**Stated problem**
Show all lines that include the string "scene"; copy each one.

**Collected data**

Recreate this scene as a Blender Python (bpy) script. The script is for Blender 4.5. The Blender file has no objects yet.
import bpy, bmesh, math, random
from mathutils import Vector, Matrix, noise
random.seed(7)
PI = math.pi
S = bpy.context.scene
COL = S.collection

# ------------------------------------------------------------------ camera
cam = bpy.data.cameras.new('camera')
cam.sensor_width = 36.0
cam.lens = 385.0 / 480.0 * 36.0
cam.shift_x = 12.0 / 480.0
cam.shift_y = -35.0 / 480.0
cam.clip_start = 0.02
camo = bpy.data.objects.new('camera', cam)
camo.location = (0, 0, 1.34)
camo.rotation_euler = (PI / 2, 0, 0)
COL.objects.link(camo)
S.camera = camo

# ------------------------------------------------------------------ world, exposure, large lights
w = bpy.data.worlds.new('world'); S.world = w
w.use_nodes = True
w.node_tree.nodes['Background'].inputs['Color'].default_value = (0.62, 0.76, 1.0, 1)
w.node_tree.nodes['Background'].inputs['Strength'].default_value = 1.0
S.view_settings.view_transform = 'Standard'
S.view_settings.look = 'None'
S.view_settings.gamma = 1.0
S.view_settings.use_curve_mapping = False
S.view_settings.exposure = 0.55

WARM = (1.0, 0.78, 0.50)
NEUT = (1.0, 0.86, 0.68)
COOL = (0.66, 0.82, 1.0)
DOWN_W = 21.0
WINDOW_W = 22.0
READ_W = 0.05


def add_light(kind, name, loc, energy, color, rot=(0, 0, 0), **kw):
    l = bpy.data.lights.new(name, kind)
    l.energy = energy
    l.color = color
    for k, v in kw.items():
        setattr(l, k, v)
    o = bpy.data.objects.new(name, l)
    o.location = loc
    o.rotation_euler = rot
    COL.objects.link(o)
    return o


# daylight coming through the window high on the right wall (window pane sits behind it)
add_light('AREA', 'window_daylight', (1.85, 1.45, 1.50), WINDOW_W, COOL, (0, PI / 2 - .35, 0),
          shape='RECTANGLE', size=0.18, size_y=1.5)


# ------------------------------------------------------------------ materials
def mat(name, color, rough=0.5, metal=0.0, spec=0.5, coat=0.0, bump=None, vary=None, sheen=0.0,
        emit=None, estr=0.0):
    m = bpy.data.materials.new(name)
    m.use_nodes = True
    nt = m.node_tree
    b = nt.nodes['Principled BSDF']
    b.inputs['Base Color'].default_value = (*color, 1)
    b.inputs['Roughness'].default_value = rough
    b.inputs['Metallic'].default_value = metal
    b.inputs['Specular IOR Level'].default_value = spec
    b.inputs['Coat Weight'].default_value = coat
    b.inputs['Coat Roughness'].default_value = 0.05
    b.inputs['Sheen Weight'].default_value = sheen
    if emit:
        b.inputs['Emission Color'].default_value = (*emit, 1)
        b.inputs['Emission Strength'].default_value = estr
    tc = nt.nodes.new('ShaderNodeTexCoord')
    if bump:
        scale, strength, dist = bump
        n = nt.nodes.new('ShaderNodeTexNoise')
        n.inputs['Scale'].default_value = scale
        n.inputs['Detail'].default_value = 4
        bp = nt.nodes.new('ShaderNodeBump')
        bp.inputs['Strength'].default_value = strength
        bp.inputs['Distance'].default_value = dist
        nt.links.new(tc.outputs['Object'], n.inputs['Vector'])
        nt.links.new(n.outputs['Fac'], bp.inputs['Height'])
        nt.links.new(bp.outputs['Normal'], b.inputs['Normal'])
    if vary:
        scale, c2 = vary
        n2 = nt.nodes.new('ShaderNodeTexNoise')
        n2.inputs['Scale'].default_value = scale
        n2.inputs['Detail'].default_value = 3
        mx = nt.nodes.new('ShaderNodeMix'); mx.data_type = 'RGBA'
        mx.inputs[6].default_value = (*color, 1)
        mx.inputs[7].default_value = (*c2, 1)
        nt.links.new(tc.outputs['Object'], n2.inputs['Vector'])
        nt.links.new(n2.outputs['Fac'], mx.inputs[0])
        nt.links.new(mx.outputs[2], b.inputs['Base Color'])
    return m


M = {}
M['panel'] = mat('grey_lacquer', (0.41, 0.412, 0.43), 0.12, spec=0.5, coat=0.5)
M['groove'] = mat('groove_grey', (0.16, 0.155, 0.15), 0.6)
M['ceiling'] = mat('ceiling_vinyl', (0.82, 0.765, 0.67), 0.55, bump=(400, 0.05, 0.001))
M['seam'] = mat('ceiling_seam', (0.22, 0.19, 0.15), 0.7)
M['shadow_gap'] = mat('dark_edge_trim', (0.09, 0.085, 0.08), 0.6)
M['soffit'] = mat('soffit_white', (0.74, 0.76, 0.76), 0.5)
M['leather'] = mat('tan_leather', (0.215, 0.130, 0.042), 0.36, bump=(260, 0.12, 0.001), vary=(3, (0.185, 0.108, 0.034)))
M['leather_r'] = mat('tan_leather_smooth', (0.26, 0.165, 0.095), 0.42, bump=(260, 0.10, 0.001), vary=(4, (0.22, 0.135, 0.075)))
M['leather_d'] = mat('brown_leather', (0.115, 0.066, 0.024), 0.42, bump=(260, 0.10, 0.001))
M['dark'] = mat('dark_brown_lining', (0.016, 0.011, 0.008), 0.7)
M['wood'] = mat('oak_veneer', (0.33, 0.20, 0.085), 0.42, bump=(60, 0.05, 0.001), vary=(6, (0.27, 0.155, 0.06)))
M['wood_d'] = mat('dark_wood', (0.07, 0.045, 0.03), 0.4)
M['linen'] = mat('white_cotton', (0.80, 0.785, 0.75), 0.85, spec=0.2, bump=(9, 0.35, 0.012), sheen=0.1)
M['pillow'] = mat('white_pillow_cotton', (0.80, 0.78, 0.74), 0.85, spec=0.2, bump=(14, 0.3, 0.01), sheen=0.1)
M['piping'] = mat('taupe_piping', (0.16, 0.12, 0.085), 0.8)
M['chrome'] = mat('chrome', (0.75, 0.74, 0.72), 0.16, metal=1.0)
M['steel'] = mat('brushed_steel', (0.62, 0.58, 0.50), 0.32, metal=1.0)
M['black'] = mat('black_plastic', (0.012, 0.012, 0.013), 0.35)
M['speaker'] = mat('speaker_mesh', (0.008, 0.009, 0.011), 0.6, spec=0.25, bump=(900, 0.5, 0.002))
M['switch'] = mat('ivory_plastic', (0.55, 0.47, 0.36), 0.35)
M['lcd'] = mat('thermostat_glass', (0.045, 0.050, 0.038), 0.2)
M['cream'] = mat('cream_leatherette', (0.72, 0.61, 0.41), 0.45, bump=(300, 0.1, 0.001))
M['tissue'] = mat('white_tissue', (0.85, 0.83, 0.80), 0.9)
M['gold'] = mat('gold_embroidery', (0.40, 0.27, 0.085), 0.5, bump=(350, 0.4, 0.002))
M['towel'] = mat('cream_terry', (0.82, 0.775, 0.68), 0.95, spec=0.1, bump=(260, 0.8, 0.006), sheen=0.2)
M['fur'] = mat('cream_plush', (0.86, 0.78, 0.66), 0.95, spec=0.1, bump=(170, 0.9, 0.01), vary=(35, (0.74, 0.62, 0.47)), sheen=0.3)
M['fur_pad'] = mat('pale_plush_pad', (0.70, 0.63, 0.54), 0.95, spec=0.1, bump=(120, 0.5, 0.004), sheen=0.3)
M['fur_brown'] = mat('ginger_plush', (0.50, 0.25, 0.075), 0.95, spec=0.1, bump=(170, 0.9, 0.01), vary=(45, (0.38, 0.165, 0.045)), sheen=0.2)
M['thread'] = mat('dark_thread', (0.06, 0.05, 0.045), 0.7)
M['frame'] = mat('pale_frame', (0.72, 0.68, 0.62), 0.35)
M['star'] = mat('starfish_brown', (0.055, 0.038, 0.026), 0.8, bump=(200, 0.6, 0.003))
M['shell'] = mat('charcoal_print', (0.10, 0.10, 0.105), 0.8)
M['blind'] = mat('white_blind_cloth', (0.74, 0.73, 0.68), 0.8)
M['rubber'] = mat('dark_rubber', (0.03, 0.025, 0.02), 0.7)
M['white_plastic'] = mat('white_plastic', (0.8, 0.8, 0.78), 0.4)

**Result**
Recreate this scene as a Blender Python (bpy) script. The script is for Blender 4.5. The Blender file has no objects yet.
S = bpy.context.scene